▶ **What you should do**
Extract the full listing below without altering a single character.

▶ **Supplied data**
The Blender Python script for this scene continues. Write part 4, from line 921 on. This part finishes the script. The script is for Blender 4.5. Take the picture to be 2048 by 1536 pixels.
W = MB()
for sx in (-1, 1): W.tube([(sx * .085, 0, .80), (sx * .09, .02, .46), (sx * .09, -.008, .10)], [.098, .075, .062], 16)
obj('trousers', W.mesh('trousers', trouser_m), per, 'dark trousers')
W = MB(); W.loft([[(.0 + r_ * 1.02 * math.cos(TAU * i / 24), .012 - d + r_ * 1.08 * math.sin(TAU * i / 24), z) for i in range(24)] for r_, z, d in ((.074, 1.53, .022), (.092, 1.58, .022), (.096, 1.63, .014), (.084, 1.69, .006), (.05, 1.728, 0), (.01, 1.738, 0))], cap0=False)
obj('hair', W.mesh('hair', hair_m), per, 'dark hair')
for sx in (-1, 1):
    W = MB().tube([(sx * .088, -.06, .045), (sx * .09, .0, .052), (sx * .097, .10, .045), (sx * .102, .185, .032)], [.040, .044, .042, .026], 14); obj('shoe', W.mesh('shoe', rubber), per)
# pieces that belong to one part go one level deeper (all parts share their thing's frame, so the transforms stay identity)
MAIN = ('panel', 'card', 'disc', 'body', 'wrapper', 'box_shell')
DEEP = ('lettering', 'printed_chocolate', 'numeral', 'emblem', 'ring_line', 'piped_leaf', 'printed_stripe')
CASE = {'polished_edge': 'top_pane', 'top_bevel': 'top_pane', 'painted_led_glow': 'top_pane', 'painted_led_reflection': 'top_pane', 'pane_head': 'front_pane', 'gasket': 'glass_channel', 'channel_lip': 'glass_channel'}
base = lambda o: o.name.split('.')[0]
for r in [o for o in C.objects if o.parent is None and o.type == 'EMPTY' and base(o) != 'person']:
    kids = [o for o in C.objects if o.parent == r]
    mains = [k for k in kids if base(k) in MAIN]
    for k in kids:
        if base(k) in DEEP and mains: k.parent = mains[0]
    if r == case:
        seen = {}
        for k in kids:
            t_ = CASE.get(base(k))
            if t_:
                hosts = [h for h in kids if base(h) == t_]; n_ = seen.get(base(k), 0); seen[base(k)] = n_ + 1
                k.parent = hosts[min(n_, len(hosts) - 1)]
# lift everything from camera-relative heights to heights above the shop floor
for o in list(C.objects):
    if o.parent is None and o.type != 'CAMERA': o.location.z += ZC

▶ **Completed exercise**
The Blender Python script for this scene continues. Write part 4, from line 921 on. This part finishes the script. The script is for Blender 4.5. Take the picture to be 2048 by 1536 pixels.
W = MB()
for sx in (-1, 1): W.tube([(sx * .085, 0, .80), (sx * .09, .02, .46), (sx * .09, -.008, .10)], [.098, .075, .062], 16)
obj('trousers', W.mesh('trousers', trouser_m), per, 'dark trousers')
W = MB(); W.loft([[(.0 + r_ * 1.02 * math.cos(TAU * i / 24), .012 - d + r_ * 1.08 * math.sin(TAU * i / 24), z) for i in range(24)] for r_, z, d in ((.074, 1.53, .022), (.092, 1.58, .022), (.096, 1.63, .014), (.084, 1.69, .006), (.05, 1.728, 0), (.01, 1.738, 0))], cap0=False)
obj('hair', W.mesh('hair', hair_m), per, 'dark hair')
for sx in (-1, 1):
    W = MB().tube([(sx * .088, -.06, .045), (sx * .09, .0, .052), (sx * .097, .10, .045), (sx * .102, .185, .032)], [.040, .044, .042, .026], 14); obj('shoe', W.mesh('shoe', rubber), per)
# pieces that belong to one part go one level deeper (all parts share their thing's frame, so the transforms stay identity)
MAIN = ('panel', 'card', 'disc', 'body', 'wrapper', 'box_shell')
DEEP = ('lettering', 'printed_chocolate', 'numeral', 'emblem', 'ring_line', 'piped_leaf', 'printed_stripe')
CASE = {'polished_edge': 'top_pane', 'top_bevel': 'top_pane', 'painted_led_glow': 'top_pane', 'painted_led_reflection': 'top_pane', 'pane_head': 'front_pane', 'gasket': 'glass_channel', 'channel_lip': 'glass_channel'}
base = lambda o: o.name.split('.')[0]
for r in [o for o in C.objects if o.parent is None and o.type == 'EMPTY' and base(o) != 'person']:
    kids = [o for o in C.objects if o.parent == r]
    mains = [k for k in kids if base(k) in MAIN]
    for k in kids:
        if base(k) in DEEP and mains: k.parent = mains[0]
    if r == case:
        seen = {}
        for k in kids:
            t_ = CASE.get(base(k))
            if t_:
                hosts = [h for h in kids if base(h) == t_]; n_ = seen.get(base(k), 0); seen[base(k)] = n_ + 1
                k.parent = hosts[min(n_, len(hosts) - 1)]
# lift everything from camera-relative heights to heights above the shop floor
for o in list(C.objects):
    if o.parent is None and o.type != 'CAMERA': o.location.z += ZC